Precisamente, en la Edad Cuaternaria, los hielos de la última glaciación empujaron hacia el templado sur a muchas especies animales que alcanzaron la zona cántábra. Junto a los rebaños de renos, el elefante lanudo de grandes colmillos retorcidos, el rinoceronte de tabicada nariz, los caballos y las cabras silvestres, el gran oso, el león y la hiena de las cavernas llegaron los bisontes, los toros salvajes que constituyeron el origen del toro bravo español.
Los dibujos de bóvidos en grutas y abrigos se encuentran, por ello, distribuidos por toda Iberia, destacando los de Asturias (Peña de Candamo, Buxu, Loja, Pindal, Tito Bustillo), Santander (Altamira, Pasiega, Castillo, Covalanas y Hornos de la Peña), Vizcaya (Basondo, Santimamiñe y San Martín), Guipúzcoa (Altxerri y Cestona), Soria (Balonsadero), Cuenca (Peña del Escrito, Rambla del Enear y Marmalo), Teruel (Prado del Navazo y Callejón del Plou), Lleida (Cogul), Tarragona (Montsía y Valltorta), Castellón (Remigia), Albacete (Minateda y Venado), Murcia (Cantos de Arabí y La Pileta) y Cádiz (El Arco).

Los fósiles y los restos prehistóricos también evidencian la presencia del toro en España miles de años antes de que pudieran traerlo celtas, por el norte; griegos, por el este; y africanos, por el sur. Así sucede en la santanderina cueva de Pando, los yacimientos del Pisuerga y del madrileño valle del Manzanares, lugar al que acudían las reses a beber y donde serían cazados y descuartizados por el hombre.
Los terrenos cuaternarios cuentan con fosilizados restos del uro, la forma primitiva del bóvido actual. Este toro salvaje del neolítico está considerado como el único ascendiente de todas las razas actuales y habitaba las tierras de Iberia e Inglaterra, desde el oeste de Europa hasta China. En unos y otros sitios, sería domesticado para obtener carne, leche, pieles y fuerza para el trabajo, motivo suficiente para lidiarlos. Por ello, la caza se convirtió en un combate donde la bravura y la nobleza de la bestia, la ciega acometividad para la pronta embestida y la ausencia de malicia y astucia para no ser engañado sugirió al hombre la idea de sortear al animal hasta dominarlo y vencerlo.

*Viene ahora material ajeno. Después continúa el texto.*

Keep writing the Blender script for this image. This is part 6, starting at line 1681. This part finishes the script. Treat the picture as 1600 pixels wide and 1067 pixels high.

El toro primigenio fue un animal feroz que los alemanes llaman auerochs y los germanos y celtas debieron conocer por la similar voz de auroch (de aur, salvaje; y och, toro). Esta, en latín, sonaba como el vocablo urus, que Julio César introdujo en su idioma y correspondía a un cuadrúpedo enorme y muy peligroso. Debió ser, en cualquier caso, muy distinto de aquéllos cuya cruz se alzaba a casi dos metros de altura. Mas, aún así, gozaría de dos largos cuernos y de pelo negro en los adultos, castaño oscuro a veces, con un listón blanco en el espinazo, y más claro en terneras y becerros.
El uro habitó los bosques de la Europa central y nórdica, hasta que desapareció como especie durante la Baja Edad Media. No obstante, perduraba al principio del siglo XV en los bosques lituanos, cerca de Prusia, y, aún dos siglos después, en el bosque polaco de Jaktorowka, al suroeste de Varsovia. Incluso, representaciones de este bos primigenius se han encontrado entre los ríos Tigris y Eufrates.